Tuesday, November 12, 2013

A Time of Gifts


Due to unforeseen happiness, I have forgotten to mark the passage of not only my father's birthday - but Patrick Leigh Fermor's name day (Michali to his Greek compatriots).  November 8 is somewhat a sacred day to me because of these two men.  My father being the underlying theme behind most of my creative work (and his death the defining influence on my life); or at least the source inspiration and deeper connection to an ancient culture that calls me back to the only place that has ever felt solid and real to me: Greece.

Greece has always been a specter lurking in the corners of my mind.  A place I am supposed to go, supposed to long for, supposed to make pilgramage to.  The motherland.  Home.  My whole life has been built around a place I can scarcely afford to visit.  My father ran from it as a teenager to escape things that I have only vague notions of diluted through my mother.  He left this world when I was 17, unfortunately I was too young to ask the kind of questions you only ask as an adult.  He remains a mystery.  All memories I have of him confirm this.
Anger and unresolved sadness kept me for many years from confronting this PLACE (Greece) because my father had died there out of sight.  Returning to Greece is the final acceptance of death and so I have not returned.  
I travelled much in the years following his death, went to Europe several times, but never back to Greece.  Sometime around the age of 24, shortly before my ill-fated marriage, I discovered the writing of Patrick Leigh Fermor.
How?  I cannot remember.  Most likely I was picking up books with interesting covers and found "A Time of Gifts".  I won't go into detail describing his work, but suffice it to say he was the very last of his kind: adventurer-scholar.  The world he lived in no longer exists.  I became infatuated with this individual, and learned as much as I could about him.  His journey on foot from the Hook of Holland to Constantinople, his time in Crete, sabbaticals at monasteries throughout Europe and wanderings around the Caribbean.  PLF settled with his wife in the Mani, a particularly harsh and isolated part of the Peloponnese.  
Eventually I came to PLF's books about Greece: Mani and Roumeli. What can I say about these?  There is no more beautiful or devoted a description, an offering of words, to Greece and the death throws of Greek folk culture.  His descriptions of the miroloyia moved me to tears, and he showed me parts of my own self I never knew were there. 
Thus started my journey to where I am now, my inner creative journey, my fascination with rural Greek death customs; my father's death, the death of my marriage, the death and beginnings of everything.  An Englishman gave me back myself, gave me my culture, gave me the freedom and permission to mourn and weep openly.  To celebrate the absolute, to enjoy the beautiful.  He showed me the way home.

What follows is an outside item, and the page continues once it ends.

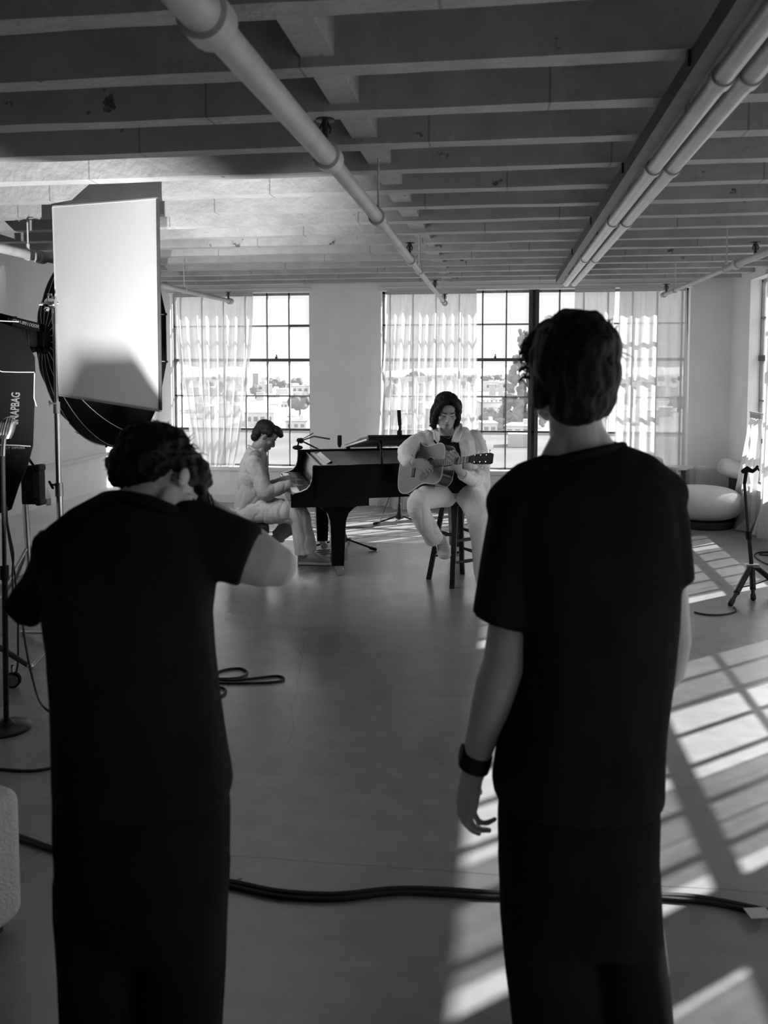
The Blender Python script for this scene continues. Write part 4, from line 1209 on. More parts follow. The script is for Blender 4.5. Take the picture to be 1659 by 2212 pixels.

Patrick Leigh Fermor died on June 10, 2011 at the age of 96.   I cried for many days.  A trip was planned for November of that year, where I would finally return home and when I would visit PLF's home on November 8, his name day, my father's birthday, when the doors of his beautiful home were open to anyone who wanted to visit.  I wanted to tell him what he had done for me, what I was creating and working on and how much he had inspired me and how much I related to his life.  Even now as I write this, I am crying.  Not for that missed opportunity, but because Patrick Leigh Fermor was a gift to this world, an actual hero, a true artist.  

So thank you Paddy, for taking me home again.